How the Internet of Things supports the big guys

IoT devices present us with a new type of governance.

By Cbr Rolling Blog

The Observer has put together a comprehensive analysis that examines the implications of government if smart homes, smart cars and smart gadgets are setting the limits of human life.

It’s well worth a read, not least because it introduces the idea that such technology could present us with a new type of governance: algorithmic regulation. First coined by Tim O’Reilly, an influential technology publisher, the term depicts a world where we are going to increasingly find ourselves governed by automated software regimes.

Evgeny Morozov, the author of The Net Delusion: The Dark Side of Internet Freedom who wrote the article, said: "The telecoms watchdog Ofcom envisions that such smart roads connected to a centrally controlled traffic system could automatically impose variable speed limits to smooth the flow of traffic but also direct the cars "along diverted routes to avoid the congestion and even [manage] their speed."

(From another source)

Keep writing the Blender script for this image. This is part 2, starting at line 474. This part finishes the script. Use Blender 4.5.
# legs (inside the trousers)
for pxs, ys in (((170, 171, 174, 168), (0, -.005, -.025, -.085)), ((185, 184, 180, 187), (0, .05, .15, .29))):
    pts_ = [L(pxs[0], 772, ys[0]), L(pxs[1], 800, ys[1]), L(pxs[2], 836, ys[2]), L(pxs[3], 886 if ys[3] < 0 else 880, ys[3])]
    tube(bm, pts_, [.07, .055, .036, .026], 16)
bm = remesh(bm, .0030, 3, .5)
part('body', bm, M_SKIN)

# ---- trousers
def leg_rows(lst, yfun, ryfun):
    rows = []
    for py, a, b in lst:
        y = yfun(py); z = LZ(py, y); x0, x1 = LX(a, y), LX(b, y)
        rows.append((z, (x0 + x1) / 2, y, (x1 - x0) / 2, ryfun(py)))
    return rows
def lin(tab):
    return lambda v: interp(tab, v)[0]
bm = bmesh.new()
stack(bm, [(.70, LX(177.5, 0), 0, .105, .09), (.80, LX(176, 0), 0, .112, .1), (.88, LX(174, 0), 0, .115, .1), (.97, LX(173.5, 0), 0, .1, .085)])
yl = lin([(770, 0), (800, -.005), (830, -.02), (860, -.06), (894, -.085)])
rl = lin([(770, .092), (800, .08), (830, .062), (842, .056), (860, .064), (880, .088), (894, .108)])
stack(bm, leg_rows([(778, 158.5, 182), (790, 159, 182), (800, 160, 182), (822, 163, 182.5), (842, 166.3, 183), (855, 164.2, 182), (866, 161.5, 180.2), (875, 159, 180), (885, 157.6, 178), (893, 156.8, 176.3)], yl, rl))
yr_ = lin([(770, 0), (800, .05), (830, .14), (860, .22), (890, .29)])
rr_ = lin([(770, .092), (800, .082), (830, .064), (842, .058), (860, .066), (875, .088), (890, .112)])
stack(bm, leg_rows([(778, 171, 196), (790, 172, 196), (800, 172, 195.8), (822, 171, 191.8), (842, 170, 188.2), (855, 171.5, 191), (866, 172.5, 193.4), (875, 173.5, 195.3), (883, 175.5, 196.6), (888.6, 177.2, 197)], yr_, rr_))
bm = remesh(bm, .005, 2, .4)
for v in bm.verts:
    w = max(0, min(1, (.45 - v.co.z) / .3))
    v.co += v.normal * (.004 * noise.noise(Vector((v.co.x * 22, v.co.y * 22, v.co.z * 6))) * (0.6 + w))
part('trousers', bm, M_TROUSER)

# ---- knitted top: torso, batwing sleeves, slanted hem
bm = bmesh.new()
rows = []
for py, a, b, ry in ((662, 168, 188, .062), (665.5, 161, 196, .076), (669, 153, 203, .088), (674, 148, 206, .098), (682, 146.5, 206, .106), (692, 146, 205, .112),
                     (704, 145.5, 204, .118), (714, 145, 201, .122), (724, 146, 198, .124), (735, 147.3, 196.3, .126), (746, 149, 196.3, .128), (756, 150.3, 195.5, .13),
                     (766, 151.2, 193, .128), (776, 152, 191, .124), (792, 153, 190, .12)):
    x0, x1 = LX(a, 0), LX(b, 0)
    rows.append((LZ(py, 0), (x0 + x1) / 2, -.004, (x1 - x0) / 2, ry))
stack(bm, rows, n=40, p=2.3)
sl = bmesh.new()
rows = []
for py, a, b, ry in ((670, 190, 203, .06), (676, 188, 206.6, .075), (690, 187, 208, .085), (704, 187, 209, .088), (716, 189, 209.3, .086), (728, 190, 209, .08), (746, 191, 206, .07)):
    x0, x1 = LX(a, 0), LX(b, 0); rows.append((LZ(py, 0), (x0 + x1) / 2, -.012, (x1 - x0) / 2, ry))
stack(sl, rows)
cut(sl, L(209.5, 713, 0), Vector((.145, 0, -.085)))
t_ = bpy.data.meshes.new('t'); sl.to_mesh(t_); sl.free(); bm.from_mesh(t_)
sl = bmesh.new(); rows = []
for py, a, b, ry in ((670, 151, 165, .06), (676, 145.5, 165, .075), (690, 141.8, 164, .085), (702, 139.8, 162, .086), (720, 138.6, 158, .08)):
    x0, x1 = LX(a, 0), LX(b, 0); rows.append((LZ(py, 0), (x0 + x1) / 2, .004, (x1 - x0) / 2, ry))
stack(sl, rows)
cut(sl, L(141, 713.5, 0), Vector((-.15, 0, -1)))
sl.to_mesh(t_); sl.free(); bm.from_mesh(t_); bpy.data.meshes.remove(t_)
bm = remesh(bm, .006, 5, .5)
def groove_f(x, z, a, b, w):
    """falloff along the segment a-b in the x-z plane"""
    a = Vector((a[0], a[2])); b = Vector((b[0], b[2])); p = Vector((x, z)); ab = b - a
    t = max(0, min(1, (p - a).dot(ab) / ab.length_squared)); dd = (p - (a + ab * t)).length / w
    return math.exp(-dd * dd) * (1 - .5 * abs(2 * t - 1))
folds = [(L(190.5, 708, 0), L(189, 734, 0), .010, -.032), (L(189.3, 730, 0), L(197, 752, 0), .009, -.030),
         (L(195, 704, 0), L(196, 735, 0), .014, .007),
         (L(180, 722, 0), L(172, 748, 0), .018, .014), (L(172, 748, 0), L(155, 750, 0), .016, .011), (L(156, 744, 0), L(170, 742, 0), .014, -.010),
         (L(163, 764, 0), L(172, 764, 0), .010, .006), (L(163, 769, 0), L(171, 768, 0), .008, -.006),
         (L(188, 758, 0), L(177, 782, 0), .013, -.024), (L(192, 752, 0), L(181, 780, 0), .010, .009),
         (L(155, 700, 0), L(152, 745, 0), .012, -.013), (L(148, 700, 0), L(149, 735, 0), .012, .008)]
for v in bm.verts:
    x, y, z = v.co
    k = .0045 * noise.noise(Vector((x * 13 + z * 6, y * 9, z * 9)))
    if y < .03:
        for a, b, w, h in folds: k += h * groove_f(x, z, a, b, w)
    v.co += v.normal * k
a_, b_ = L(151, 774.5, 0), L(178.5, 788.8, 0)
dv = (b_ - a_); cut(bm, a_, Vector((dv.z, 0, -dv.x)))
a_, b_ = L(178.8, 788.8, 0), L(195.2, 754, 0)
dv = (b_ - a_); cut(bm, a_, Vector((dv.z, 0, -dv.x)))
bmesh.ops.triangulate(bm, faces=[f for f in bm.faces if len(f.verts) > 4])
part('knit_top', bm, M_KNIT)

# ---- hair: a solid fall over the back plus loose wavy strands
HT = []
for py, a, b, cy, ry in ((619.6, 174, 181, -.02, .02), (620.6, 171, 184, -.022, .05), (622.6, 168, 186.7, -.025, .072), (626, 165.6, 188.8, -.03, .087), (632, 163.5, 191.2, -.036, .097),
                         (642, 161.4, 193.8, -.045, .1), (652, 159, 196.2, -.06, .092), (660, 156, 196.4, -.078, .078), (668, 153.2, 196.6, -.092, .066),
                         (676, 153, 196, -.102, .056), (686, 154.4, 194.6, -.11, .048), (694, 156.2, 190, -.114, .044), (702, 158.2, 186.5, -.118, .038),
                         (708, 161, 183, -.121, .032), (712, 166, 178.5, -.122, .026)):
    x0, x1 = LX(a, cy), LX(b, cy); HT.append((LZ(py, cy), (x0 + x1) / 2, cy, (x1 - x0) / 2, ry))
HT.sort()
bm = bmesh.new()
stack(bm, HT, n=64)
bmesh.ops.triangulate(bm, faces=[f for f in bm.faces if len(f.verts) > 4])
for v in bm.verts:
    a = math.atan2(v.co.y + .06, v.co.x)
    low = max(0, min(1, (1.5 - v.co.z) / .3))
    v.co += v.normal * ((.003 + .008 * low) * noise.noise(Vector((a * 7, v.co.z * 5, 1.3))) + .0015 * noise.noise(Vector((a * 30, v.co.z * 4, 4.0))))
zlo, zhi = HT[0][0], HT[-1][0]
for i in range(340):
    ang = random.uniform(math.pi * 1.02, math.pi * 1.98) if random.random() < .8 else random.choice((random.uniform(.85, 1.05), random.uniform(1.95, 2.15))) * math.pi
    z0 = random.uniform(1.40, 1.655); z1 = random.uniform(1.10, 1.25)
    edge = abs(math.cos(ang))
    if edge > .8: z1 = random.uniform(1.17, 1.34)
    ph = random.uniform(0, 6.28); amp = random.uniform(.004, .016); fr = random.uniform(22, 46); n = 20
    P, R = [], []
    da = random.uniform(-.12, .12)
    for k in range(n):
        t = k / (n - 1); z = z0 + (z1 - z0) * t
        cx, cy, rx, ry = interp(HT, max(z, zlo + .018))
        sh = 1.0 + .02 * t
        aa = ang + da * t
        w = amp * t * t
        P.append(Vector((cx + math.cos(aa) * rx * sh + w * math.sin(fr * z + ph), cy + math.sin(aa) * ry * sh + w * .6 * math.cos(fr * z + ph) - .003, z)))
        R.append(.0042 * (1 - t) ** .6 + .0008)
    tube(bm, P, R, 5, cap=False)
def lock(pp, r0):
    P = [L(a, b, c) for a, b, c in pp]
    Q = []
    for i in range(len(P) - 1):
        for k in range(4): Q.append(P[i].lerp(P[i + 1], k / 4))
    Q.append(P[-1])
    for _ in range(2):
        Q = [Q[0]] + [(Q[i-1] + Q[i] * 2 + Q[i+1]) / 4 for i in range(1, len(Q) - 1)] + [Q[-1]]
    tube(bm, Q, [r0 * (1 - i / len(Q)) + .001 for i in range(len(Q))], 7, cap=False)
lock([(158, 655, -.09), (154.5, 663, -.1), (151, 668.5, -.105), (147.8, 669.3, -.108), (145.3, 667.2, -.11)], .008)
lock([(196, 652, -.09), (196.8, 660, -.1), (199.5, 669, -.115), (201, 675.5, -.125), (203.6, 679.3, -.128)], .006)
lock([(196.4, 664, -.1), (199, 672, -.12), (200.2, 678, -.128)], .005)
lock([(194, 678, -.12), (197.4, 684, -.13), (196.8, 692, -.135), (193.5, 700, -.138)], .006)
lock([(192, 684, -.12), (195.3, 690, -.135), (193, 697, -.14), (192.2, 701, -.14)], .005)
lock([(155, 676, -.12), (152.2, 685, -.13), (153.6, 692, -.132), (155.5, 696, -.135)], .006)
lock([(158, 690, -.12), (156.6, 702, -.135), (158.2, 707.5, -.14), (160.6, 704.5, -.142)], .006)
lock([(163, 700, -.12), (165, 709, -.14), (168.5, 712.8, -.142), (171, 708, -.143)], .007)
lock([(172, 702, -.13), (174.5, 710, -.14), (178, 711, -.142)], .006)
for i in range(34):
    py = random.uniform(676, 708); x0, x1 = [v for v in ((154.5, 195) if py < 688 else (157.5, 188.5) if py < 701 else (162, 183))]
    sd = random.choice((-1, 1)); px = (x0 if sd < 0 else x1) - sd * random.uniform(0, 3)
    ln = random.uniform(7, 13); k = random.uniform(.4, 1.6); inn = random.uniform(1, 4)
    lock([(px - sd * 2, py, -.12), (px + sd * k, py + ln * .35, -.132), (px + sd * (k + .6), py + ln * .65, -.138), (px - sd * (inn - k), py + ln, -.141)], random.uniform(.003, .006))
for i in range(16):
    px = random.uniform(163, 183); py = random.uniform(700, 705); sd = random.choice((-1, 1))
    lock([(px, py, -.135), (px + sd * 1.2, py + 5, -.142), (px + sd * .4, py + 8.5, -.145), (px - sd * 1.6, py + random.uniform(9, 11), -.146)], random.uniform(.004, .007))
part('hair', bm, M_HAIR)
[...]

They could also fight credit card fraud and issue speeding tickets, and be quicker to act and less forgiving than current law enforcement regimes.

It’s a pretty good read and most interestingly says that such systems, however, are likely to maintain a two-tiered system of justice that protects the rich and punishes everyone else.

It explains: "Algorithmic regulation is perfect for enforcing the austerity agenda while leaving those responsible for the fiscal crisis off the hook.

"To understand whether such systems are working as expected, we need to modify [Silicon Valley icon Tim] O’Reilly’s question: for whom are they working? If it’s just the tax-evading plutocrats, the global financial institutions interested in balanced national budgets and the companies developing income-tracking software, then it’s hardly a democratic success."